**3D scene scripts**
** Start **
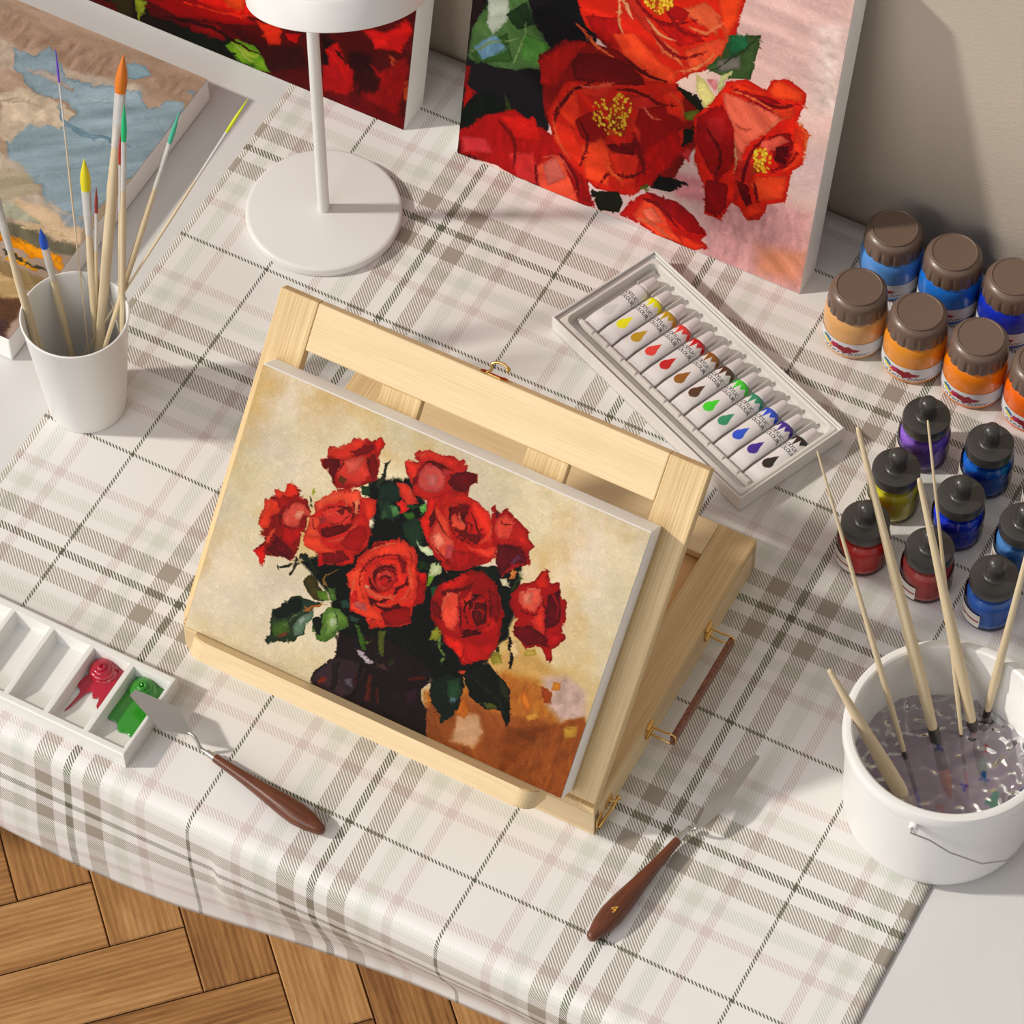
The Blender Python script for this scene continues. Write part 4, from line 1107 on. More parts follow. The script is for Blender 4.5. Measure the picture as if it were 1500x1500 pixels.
# ------------------------------------------------------------------ writing helper
def text_mesh(s, size, shear=0.0, res=3, offset=0.0):
    cu = bpy.data.curves.new('lettering', 'FONT'); cu.body = s; cu.size = size; cu.align_x = 'CENTER'; cu.align_y = 'CENTER'
    cu.shear = shear; cu.resolution_u = res; cu.offset = offset
    o = bpy.data.objects.new('lettering', cu); COL.objects.link(o)
    dg = bpy.context.evaluated_depsgraph_get(); dg.update()
    me = bpy.data.meshes.new_from_object(o.evaluated_get(dg)); me.materials.clear()
    bpy.data.objects.remove(o); bpy.data.curves.remove(cu)
    bm = bmesh.new(); bm.from_mesh(me); bpy.data.meshes.remove(me)
    return bm

# ------------------------------------------------------------------ carton of paint tubes
TUBES = [('white', (232, 230, 232)), ('yellow', (236, 232, 0)), ('ochre', (190, 150, 20)), ('coral red', (228, 62, 56)), ('crimson', (200, 20, 26)),
         ('tan brown', (150, 92, 20)), ('dark brown', (84, 52, 32)), ('bright green', (58, 214, 40)), ('sea green', (44, 146, 106)),
         ('blue', (34, 82, 214)), ('violet', (62, 34, 148)), ('black', (34, 28, 26))]
def build_tubes():
    cen = Vector((-0.1718, 0.3928, 0)); ang = math.radians(-22.74)
    t = thing('paint_tube_box', 'open white carton with moulded tray holding twelve paint tubes', 'box', cen, (0, 0, ang))
    m_card = plain('white_card', (0.80, 0.79, 0.78, 1), 0.6, var=0.02)
    bm = bmesh.new(); hw, hd = 0.1205, 0.0567; wt = 0.0014; hh = 0.0185
    box(bm, (0, 0, 0.0008), (2*hw, 2*hd, 0.0016))
    for s in (-1, 1):
        box(bm, (s*(hw-wt/2), 0, hh/2), (wt, 2*hd, hh), 0.0004); box(bm, (0, s*(hd-wt/2), hh/2), (2*hw-2*wt, wt, hh), 0.0004)
    obj('carton', bm, m_card, t)
    # moulded tray: height field
    nx, ny = 420, 210
    xs = np.linspace(-0.1185, 0.1185, nx); ys = np.linspace(-0.0548, 0.0548, ny); X, Y = np.meshgrid(xs, ys)
    def rr(x, y, cx, cy, a, b, r):
        dx = np.abs(x-cx)-(a-r); dy = np.abs(y-cy)-(b-r)
        return np.hypot(np.maximum(dx, 0), np.maximum(dy, 0)) + np.minimum(np.maximum(dx, dy), 0) - r
    def st(d, w): 
        q = np.clip(d/w+0.5, 0, 1); return q*q*(3-2*q)
    Z = np.full_like(X, 0.0160)
    Z -= 0.0018*st(np.abs(rr(X, Y, 0, 0, 0.1185, 0.0548, 0.004)+0.0012)*-1+0.0010, 0.0012)       # outer shoulder dips into the carton
    inn = rr(X, Y, 0, 0.001, 0.1125, 0.0485, 0.006)
    Z = np.where(inn < 0.001, Z*(1-st(-inn, 0.0016)) + 0.0060*st(-inn, 0.0016), Z)
    pitch = 0.01855; x_first = -0.0985
    k = np.round((X-x_first)/pitch); k = np.clip(k, -1, 12); lx = X-(x_first+k*pitch)
    ridge = st(np.abs(lx)-0.0084, 0.0012)
    zone = st(-(inn+0.003), 0.002)
    capz = st(Y-0.0265, 0.002)*st(0.0475-Y, 0.002)
    Z = np.maximum(Z, 0.0060+0.0058*ridge*zone*capz)
    low = st(-0.0345-Y, 0.002)*st(Y+0.0385, 0.0016)
    Z = np.maximum(Z, 0.0060+0.0064*low*zone*(1-0.5*np.exp(-(np.abs(np.abs(lx)-pitch/2)/0.0006)**2)))
    nub = st(0.0475-Y, 0.001)*st(Y-0.0435, 0.001)*st(np.abs(lx)-0.0062, 0.0014)
    me = grid_mesh('moulded_tray', np.stack([X, Y, Z], -1))
    obj_tray = objm('moulded_tray', me, plain('tray_plastic', (0.72, 0.70, 0.67, 1), 0.4, var=0.02), t, 50)
    m_lab = vcol('tube_print', 0.28, coat=0.3)
    m_cap = plain('tube_cap', (0.74, 0.70, 0.71, 1), 0.35, var=0.02)
    m_ink = plain('black_ink', (0.03, 0.03, 0.035, 1), 0.5)
    R = Matrix.Translation(cen) @ Matrix.Rotation(ang, 4, 'Z')
    N, K = 84, 128
    tt = np.linspace(0, 1, N); yl = -0.0340 + tt*0.0600
    f = np.clip(tt/0.93, 0, 1)
    hwid = 0.0083*(1-f)+0.0079*f; hhei = 0.0007*(1-f)+0.0066*f**0.8
    end = np.clip((tt-0.95)/0.05, 0, 1); shr = 1-0.45*end**2
    hwid = hwid*shr; hhei = hhei*shr
    zc = 0.0075 + 0.0022*np.clip(tt/0.2, 0, 1)
    A = np.linspace(0, 2*PI, K, endpoint=False)
    def surf_z(x, y):
        q = (y+0.0340)/0.06; j = np.interp(q, tt, hwid); hh_ = np.interp(q, tt, hhei); z0 = np.interp(q, tt, zc)
        return z0 + hh_*math.sqrt(max(0.02, 1-min(1, abs(x)/j)**2))
    P = np.zeros((N, K, 3))
    for i in range(N):
        P[i, :, 0] = hwid[i]*np.cos(A); P[i, :, 1] = yl[i]; P[i, :, 2] = zc[i]+hhei[i]*np.sin(A)
    XX, YY = P[..., 0], P[..., 1]; up = P[..., 2] > zc[:, None]-0.002
    words = []
    for w_, yy in (('ACRYLIC', 0.0118), ('COLOUR', 0.0072)):
        words.append((w_, yy))
    for k, (nm, c) in enumerate(TUBES):
        white = k == 0
        basec = np.array([lin(226), lin(223), lin(224)]); ink = np.array([lin(v) for v in c])
        colr = np.tile(basec, (N, K, 1))
        # zigzag band at the shoulder
        xz = (XX+0.0012)/0.0050; saw = np.abs((xz % 1.0)*2-1)
        edge = 0.0216-0.0078*saw*(0.80+0.35*np.cos(xz*2.4))
        band = YY > edge
        # drop
        dx = XX+0.0008; dy = YY+0.0125
        body = np.hypot(dx, dy*0.92) < 0.0047
        tipw = 0.0047*np.clip(1-(dy-0.0004)/0.0108, 0, 1); cone = (dy > 0.0016) & (np.abs(dx-0.14*(dy-0.0016)) < tipw*0.98) & (dy < 0.0108)
        drop = (body | cone) & up
        ring = (np.hypot(dx, dy) < 0.0052) & up & ~drop
        if white:
            band = band & False; colr[drop] = np.array([lin(205)]*3)
        else:
            colr[ring] = colr[ring]*0.7+ink*0.3; colr[band] = ink; colr[drop] = ink
            colr[(YY > 0.0212) & (YY < 0.0216)] = ink*0.5+0.4
        colr[(YY < -0.0285)] = colr[(YY < -0.0285)]*0.92
        me = grid_mesh('tube_body', P, col=colr, closed_u=True)
        root = thing('paint_tube', '%s acrylic paint tube with printed drop, %s in the white carton' % (nm, 'first' if k == 0 else 'last' if k == 11 else 'lying between its neighbours'), 'paint tube',
                     R @ Vector((x_first+k*pitch, 0, 0)), (0, 0, ang), 'paint tubes in the carton')
        if k not in (0, 11): root['label'] = '%s acrylic paint tube next to the %s one in the white carton' % (nm, TUBES[k-1][0])
        objm('tube_body', me, m_lab, root, 60)
        bm = bmesh.new()
        lathe(bm, [(0, 0), (0.0046, 0), (0.0050, 0.0003), (0.0060, 0.0006), (0.0052, 0.0128), (0.0047, 0.0138), (0, 0.0140)], 28)
        bmesh.ops.transform(bm, matrix=Matrix.Translation((0, 0.0255, 0.0103)) @ Matrix.Rotation(-PI/2, 4, 'X'), verts=bm.verts)
        obj('cap', bm, m_cap, root, 40)
        for w_, yy in words:
            bm = text_mesh(w_, 0.0050, offset=0.00004)
            for v in bm.verts:
                x = v.co.x*0.80-0.0004; y = v.co.y + yy
                v.co = Vector((x, y, surf_z(x, y)+0.00012))
            obj('lettering', bm, m_ink, root)
build_tubes()

# ------------------------------------------------------------------ colour jars with ribbed brown lids
def build_jars():
    m_cap = plain('brown_lid', rgb(112, 92, 80), 0.38, var=0.03, coat=0.1)
    m_lab = vcol('jar_label_print', 0.4)
    m_ink = bpy.data.materials['black_ink']
    # label picture in (angle, height) space, painted once
    n_a, n_h = 200, 46; a_half = math.radians(88); R0 = 0.0272; z0, z1 = 0.0066, 0.0226
    s = np.linspace(-1, 1, n_a)*a_half*R0*1000; zz = np.linspace(z0, z1, n_h)*1000
    S, Zm = np.meshgrid(s, zz)
    C = np.tile(np.array([lin(226), lin(228), lin(234)]), (n_h, n_a, 1))
    def blob(cx, cy, rx, ry, c, rot=0, jag=0.25, ph=0.0):
        cy = 6.6+(cy-6.6)*0.84; ry = ry*1.15; dx = (S-cx); dy = (Zm-cy); ca, sa = math.cos(rot), math.sin(rot); u = (dx*ca+dy*sa)/rx; v = (-dx*sa+dy*ca)/ry
        th = np.arctan2(v, u); r = np.hypot(u, v)
        C[r < 1+jag*np.sin(5*th+ph)*np.cos(3*th+1+ph)] = [lin(q) for q in c]
    blob(-19, 18.5, 4.4, 2.6, (70, 150, 60), -0.3, ph=1)
    blob(-17, 19.5, 4.6, 2.2, (20, 104, 160), -0.35)
    blob(-18.5, 15.6, 4.4, 1.5, (230, 216, 40), -0.3, ph=2)
    blob(-13, 13.2, 2.8, 1.3, (236, 150, 40), -0.3, ph=3)
    blob(-8, 17, 5.4, 2.6, (176, 16, 84), -0.15, ph=1)
    blob(-3.5, 17.0, 3.4, 2.2, (110, 10, 34), -0.1, ph=2)
    blob(2, 15.2, 8.0, 3.2, (150, 12, 36), -0.12, 0.35, 4)
    blob(9.5, 15.0, 4.6, 1.3, (158, 14, 40), 0.05, 0.4, 1)
    ang0 = -PI/2 + 0.10
    P = np.zeros((n_h, n_a, 3)); th = ang0+np.linspace(-1, 1, n_a)*a_half
    P[..., 0] = R0*np.cos(th)[None]; P[..., 1] = R0*np.sin(th)[None]; P[..., 2] = np.linspace(z0, z1, n_h)[:, None]
    def word():
        bm = text_mesh('Watercolor', 0.0062, shear=0.25, res=2)
        for v in bm.verts:
            a = ang0 + (v.co.x*1.75-0.0052)/R0; v.co = Vector(((R0+0.00012)*math.cos(a), (R0+0.00012)*math.sin(a), 0.0092+v.co.y*0.80))
        return bm
    protos = {}
    def jar(x, y, c, nm, label, first):
        root = thing('paint_jar', label, 'paint jar', (x, y, 0), None, 'ribbed lid paint jars by the wall')
        mat = plain(nm+'_jar_paint', rgb(*c), 0.22, coat=0.35, var=0.02, sss=0.1)
        bm = bmesh.new()
        prof = [(0, 0), (0.0222, 0), (0.0248, 0.0007), (0.0263, 0.0026), (0.0269, 0.0054), (0.0269, 0.0330), (0.0266, 0.0375), (0.0256, 0.0415), (0.0238, 0.0446), (0.0215, 0.0462), (0.0200, 0.0475), (0, 0.0475)]
        lathe(bm, prof, 64); obj('jar_body', bm, mat, root, 50)
        if first:
            n = 16
            def fr(a, i):
                if i in (0, 1, 2, 3): 
                    w = abs(((a*n/(2*PI)) % 1)-0.5)*2
                    return 1 - (0.055 if i < 3 else 0.03)*(1/(1+math.exp(-(w-0.70)*26)))
                return 1
            bm = bmesh.new()
            lathe(bm, [(0.0200, 0.0462), (0.0252, 0.0462), (0.0254, 0.0480), (0.0247, 0.0568), (0.0242, 0.0590), (0.0240, 0.0620), (0.0222, 0.0645), (0.0202, 0.0658), (0.0198, 0.0674), (0.0190, 0.0678), (0.0183, 0.0670), (0, 0.0670)], 168, fr=fr)
            protos['cap'] = obj('lid', bm, m_cap, root, 35)
            protos['lab'] = objm('jar_label', grid_mesh('jar_label', P, col=C), m_lab, root)
            protos['wrd'] = obj('lettering', word(), m_ink, protos['lab'])
        else:
            a = protos['cap'].copy(); COL.objects.link(a); a.parent = root
            b = protos['lab'].copy(); COL.objects.link(b); b.parent = root
            w = protos['wrd'].copy(); COL.objects.link(w); w.parent = b
    first = True
    oranges = [((226, 172, 108), 'pale_peach', 'pale peach paint jar with ribbed brown lid, left end of the front row'),
               ((234, 150, 44), 'light_orange', 'light orange paint jar with ribbed brown lid, beside the pale peach jar'),
               ((240, 132, 14), 'orange', 'mid orange paint jar with ribbed brown lid, above the purple dropper bottle'),
               ((240, 106, 10), 'deep_orange', 'deep orange paint jar with ribbed brown lid, cut by the right edge')]
    for k, (c, nm, lb) in enumerate(oranges):
        jar(-0.0775+0.0550*k, 0.5017, c, nm, lb, first); first = False
    blues = [((86, 150, 228), 'pale_blue', 'pale blue paint jar with ribbed brown lid, nearest the rose canvas against the wall'),
             ((26, 116, 216), 'sky_blue', 'bright sky blue paint jar with ribbed brown lid, middle of the wall row'),
             ((16, 50, 190), 'royal_blue', 'royal blue paint jar with ribbed brown lid, right end of the wall row')]
    for k, (c, nm, lb) in enumerate(blues):
        jar(-0.0778+0.0548*k, 0.5725, c, nm, lb, False)
build_jars()

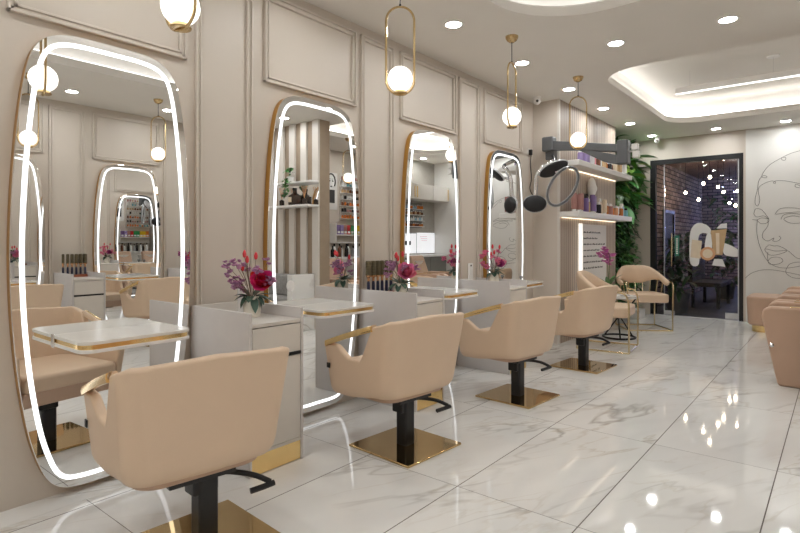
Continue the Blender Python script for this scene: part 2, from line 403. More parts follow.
# ------------------------------------------------------------------ downlights
proto = None; dlpos = [(.58, y) for y in (-1.0, .15, 1.27, 2.38, 3.49, 4.65, 5.77, 6.88, 7.99, 9.13)]
dlpos += [(1.42, 4.68), (2.23, 4.71), (3.05, 4.7), (1.46, 9.16), (2.30, 9.19), (3.13, 9.2)]
dlpos += [(3.72, 8.75)]
dlpos += [(3.85, y) for y in (-1.0, .15, 1.27, 2.38, 3.49, 4.65, 5.77, 6.88)] + [(1.42, -.6), (2.23, -.6), (3.05, -.6), (1.42, -1.8), (2.23, -1.8), (3.05, -1.8)]
for i, (x, y) in enumerate(dlpos):
    row = 'along the mirror wall' if x < .7 else ('over the opposite stations' if x > 3.5 else ('across the aisle between the two coves' if 4 < y < 5 else ('in front of the glass door wall' if y > 8 else 'behind the near cove')))
    seq = sorted([q for q in dlpos if (q[0] < .7) == (x < .7) and (q[0] > 3.5) == (x > 3.5) and ((.7 < x < 3.5) is False or (4 < q[1] < 5, q[1] > 8) == (4 < y < 5, y > 8))], key=lambda q: (q[1], q[0]) if (x < .7 or x > 3.5) else (q[0], q[1]))
    lab = 'round white recessed downlight %s, %s of its row' % (row, ORD[seq.index((x, y))])
    if proto is None:
        proto = thing('downlight', lab, 'ceiling light', (x, y, CZ), group='round recessed downlights')
        MB().lathe([(.056, -.001), (.058, -.007), (.073, -.006), (.076, -.0005)], 32).build('trim_ring', 'white', proto)
        MB().lathe([(0, -.004), (.056, -.004), (.056, -.001), (0, -.001)], 28).build('light_disc', 'spot', proto)
    else: dup(proto, (x, y, CZ), label=lab)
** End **
**Your objective**
Tally the lines of the data that hold the string "Blender". Answer with the number and nothing more.

**Output for this exercise**
2